ゼロから作るDeep Learning 3 ステップ33~ステップ36 まとめ
hirohirohirohiros.hatenablog.com
ステップ35
高階微分の計算グラフ
tanh関数を作成し,微分を何回も行うことで複雑な計算グラフを作る事が出来ます.本書でも,8階微分の計算グラフを掲載し,ひときわ目立つページとなっています.
自分のPCでもより大きな階数の計算グラフを作ろうと思いましたがかなり時間がかかります.6階のグラフを実行するだけで20秒ほどかかります.そのため,自分のheapqで実装したコードが高速化に役立っているかも?と思い,本書のソート版と自分のヒープ版の速度比較をしようかと思いましたが,それより先に確認すべき事があります.
このようなコードを用意しました.
start = time.time() x = Variable(np.array(1.0)) y = F.tanh(x) x.name = "x" y.name = "y" y.backward(create_graph=True) iters = 5 for i in range(iters): gx = x.grad x.cleargrad() gx.backward(create_graph=True) gx = x.grad gx.name = "gx"+str(iters+1) print(f"finish make graph, time:{time.time()-start}") plot_dot_graph(gx, verbose=False, to_file="tanh.png") print(f"finish plot graph, time:{time.time()-start}")
timeに関連する所以外は全て本書のコードと同じです.plot_dot_graph関数の前と後でかかった時間を見ることで,計算グラフを作るところと,それをプロットするところでどれだけ時間がかかっているか分かります.
実行してみると,
finish make graph, time:0.007999658584594727 finish plot graph, time:21.891921520233154
となりました.なんと計算グラフを作る工程でかかる時間は0.01秒もありません.グラフをプロットし,画像を生成するところで21秒もかかっています.これではソートとヒープの早さの違いもほとんどなさそうです.

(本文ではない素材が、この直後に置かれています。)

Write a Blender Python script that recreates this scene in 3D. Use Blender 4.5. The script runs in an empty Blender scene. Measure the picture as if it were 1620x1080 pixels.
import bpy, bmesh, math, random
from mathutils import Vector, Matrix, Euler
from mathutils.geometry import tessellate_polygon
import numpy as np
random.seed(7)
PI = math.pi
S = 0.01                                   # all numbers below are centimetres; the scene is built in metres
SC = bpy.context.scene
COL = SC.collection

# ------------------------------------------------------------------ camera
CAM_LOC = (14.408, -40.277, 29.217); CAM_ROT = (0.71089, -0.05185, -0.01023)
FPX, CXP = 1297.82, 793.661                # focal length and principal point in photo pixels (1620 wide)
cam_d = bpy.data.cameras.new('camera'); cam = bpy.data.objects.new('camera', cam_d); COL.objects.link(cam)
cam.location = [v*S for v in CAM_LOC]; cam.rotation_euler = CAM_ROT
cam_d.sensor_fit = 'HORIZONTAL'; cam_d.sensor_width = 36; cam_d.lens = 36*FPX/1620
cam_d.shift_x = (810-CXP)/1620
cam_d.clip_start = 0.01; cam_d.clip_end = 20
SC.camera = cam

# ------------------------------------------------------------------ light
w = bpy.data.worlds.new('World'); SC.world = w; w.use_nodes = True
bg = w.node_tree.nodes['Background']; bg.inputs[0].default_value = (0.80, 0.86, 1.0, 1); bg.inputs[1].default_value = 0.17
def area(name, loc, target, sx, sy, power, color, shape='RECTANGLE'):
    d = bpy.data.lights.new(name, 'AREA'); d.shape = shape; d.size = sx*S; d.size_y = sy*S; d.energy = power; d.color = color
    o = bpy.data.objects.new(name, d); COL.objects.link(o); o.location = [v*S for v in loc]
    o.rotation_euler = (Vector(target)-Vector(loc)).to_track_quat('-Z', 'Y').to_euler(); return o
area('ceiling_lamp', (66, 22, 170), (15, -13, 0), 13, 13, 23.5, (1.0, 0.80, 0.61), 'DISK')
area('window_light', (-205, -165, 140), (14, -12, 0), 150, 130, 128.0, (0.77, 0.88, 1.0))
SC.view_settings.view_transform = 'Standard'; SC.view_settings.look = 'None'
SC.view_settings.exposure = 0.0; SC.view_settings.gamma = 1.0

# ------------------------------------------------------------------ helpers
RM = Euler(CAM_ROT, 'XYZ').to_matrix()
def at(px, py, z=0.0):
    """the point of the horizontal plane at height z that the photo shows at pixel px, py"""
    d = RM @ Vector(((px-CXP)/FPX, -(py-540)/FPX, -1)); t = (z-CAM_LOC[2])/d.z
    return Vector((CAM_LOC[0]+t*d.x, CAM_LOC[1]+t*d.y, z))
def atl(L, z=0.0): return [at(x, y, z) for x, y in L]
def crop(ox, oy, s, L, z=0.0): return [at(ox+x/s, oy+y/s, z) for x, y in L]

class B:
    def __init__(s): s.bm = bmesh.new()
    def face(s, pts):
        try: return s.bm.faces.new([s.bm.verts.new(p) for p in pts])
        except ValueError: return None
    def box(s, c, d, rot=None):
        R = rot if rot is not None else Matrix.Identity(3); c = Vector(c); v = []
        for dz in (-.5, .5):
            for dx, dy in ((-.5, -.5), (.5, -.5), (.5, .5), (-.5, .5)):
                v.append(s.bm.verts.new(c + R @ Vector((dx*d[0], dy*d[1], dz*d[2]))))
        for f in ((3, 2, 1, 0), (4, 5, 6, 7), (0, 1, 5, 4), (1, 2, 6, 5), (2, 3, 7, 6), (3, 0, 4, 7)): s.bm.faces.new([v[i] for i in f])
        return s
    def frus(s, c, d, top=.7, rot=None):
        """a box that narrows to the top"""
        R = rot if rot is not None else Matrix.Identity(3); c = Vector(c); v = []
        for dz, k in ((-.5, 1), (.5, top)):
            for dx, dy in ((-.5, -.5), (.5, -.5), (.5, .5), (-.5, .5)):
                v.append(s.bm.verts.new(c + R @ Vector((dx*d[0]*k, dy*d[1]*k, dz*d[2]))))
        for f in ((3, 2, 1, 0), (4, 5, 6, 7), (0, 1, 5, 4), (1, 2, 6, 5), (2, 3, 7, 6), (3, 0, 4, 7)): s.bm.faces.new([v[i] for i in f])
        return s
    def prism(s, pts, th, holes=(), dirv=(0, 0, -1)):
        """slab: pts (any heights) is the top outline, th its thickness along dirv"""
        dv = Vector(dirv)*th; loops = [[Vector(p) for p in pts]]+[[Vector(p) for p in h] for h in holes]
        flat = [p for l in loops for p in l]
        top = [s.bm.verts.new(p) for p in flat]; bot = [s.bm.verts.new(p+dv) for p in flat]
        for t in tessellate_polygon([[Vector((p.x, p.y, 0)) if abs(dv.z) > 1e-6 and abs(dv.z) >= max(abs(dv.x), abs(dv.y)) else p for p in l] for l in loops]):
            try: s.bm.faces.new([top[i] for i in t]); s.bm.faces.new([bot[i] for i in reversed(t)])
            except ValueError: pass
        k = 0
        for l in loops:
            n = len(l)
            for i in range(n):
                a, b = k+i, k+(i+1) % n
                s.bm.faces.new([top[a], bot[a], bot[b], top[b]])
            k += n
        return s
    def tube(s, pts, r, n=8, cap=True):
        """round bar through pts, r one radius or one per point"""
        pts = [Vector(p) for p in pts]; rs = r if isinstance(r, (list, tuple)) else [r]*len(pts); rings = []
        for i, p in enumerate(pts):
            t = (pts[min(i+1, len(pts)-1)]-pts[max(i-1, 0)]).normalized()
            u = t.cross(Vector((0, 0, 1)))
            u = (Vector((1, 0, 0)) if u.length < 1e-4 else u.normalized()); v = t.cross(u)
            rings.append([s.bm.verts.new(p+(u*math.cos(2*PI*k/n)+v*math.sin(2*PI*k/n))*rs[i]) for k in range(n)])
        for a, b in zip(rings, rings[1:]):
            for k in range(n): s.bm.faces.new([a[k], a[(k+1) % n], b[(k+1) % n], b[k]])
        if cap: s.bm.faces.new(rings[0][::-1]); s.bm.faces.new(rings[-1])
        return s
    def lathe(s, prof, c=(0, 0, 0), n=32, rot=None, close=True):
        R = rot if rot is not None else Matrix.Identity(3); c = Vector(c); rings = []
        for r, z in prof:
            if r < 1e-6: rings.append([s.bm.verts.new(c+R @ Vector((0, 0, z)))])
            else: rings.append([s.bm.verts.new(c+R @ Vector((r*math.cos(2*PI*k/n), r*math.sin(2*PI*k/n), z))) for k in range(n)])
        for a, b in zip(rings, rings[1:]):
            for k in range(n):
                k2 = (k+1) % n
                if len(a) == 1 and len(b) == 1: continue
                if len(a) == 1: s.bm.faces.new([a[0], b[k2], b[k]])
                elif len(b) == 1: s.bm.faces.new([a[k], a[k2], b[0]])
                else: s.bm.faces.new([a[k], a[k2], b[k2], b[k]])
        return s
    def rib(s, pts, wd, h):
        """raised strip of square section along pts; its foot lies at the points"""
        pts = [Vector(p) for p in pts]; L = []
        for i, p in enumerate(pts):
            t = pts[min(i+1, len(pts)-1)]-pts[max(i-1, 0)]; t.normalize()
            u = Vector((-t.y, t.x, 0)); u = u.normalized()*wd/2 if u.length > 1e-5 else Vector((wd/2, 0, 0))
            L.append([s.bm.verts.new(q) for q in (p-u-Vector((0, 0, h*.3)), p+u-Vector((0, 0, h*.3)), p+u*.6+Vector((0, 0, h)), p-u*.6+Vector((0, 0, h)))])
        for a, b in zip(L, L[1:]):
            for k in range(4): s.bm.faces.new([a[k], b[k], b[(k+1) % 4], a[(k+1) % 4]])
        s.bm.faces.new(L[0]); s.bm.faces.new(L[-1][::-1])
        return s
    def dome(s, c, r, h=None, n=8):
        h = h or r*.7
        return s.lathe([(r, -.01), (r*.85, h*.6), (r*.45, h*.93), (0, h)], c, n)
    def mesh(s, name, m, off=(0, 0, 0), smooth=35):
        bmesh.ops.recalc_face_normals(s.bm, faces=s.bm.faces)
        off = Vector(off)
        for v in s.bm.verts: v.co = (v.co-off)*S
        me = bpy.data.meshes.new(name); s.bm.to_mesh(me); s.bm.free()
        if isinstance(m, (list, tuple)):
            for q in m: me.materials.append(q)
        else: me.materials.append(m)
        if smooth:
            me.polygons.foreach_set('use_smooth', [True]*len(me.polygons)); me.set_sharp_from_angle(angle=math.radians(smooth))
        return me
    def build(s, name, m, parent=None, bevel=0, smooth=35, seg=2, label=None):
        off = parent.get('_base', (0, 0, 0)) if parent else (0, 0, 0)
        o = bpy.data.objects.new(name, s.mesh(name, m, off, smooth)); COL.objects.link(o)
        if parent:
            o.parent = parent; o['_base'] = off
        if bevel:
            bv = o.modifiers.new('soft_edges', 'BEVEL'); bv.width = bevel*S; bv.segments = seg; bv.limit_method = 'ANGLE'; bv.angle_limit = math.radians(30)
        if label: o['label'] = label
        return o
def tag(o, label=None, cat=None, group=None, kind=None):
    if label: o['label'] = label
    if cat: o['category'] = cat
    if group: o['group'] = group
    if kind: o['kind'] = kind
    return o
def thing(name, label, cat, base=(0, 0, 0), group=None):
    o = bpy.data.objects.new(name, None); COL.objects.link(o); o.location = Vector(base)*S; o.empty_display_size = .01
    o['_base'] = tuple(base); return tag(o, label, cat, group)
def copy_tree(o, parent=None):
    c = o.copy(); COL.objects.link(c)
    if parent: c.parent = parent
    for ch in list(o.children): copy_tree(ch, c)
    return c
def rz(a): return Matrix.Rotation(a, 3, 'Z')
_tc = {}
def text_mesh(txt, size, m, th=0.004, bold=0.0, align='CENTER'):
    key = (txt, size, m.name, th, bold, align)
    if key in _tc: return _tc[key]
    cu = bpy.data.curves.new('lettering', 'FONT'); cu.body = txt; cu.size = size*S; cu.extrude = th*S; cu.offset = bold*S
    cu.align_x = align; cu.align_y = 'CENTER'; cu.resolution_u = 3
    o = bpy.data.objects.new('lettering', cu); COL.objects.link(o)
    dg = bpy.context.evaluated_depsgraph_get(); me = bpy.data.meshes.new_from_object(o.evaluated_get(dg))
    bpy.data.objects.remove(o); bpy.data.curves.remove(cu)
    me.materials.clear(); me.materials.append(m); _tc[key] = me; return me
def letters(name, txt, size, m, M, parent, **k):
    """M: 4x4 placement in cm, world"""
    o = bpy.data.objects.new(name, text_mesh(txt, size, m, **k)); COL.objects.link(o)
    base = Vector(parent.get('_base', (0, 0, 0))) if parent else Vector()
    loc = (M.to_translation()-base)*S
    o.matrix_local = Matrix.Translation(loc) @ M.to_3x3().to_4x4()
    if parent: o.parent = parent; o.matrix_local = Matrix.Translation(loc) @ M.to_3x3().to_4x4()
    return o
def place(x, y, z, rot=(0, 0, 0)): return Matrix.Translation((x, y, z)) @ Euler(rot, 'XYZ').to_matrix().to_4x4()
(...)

グラフのプロット工程の高速化は難しそうなのでそのまま実行します.
8階微分の計算グラフを表示させようとしましたが問題が起きました.
finish make graph, time:0.05601334571838379 finish plot graph, time:381.08068919181824
と6分以上グラフのプロットに時間を掛けたのに画像が作られていませんでした.もしかしたらオブジェクト数が多すぎて画像を作れなかったのかもしれません.
更に,9階微分のクラフを作ろうとしたら
finish make graph, time:0.5899984836578369 finish plot graph, time:6.70032811164856
となって,明らかにグラフをプロットする前に処理が終了してしまっています.処理が重たすぎて自動的に終了させるようにgraphvizがなっているのかもしれません.
グラフの計算だけなら0.5秒で出来ているので,通常の操作なら問題無いのでとりあえずよしとします.
ニュートン法の問題点
ニュートン法は2回微分することで最適化しますが,多次元配列の時は2回微分に当たるヘッセ行列を使います.ニュートン法の問題点はパラメータの数が多すぎるとヘッセ行列の逆行列の計算に時間がかかることです.
メモリスペースがn^2オーダーで必要になり,n^3オーダーの計算量が求められます.ニューラルネットワークはパラメータの数が10^6個を超えることが普通にあります.そして,10^6個のパラメータのヘッセ行列は10^6*10^6サイズのヘッセ行列が必要になり,10^12もの計算になってしまいます.10^24を扱えるメモリサイズを用意するのは現実的ではなさそうです.
このような問題を回避するために,ヘッセ行列の逆行列を近似して求める手法が準ニュートン法としてあります.しかし,現状ディープラーニングの分野では,最適化はSGDやAdamなど,勾配だけを使った最適化が主流で,L-BFGSなどの準ニュートン法が使われることは多くないそうです.理由は本書に載っておらず,分からなかったので今後調べてみたいと思います.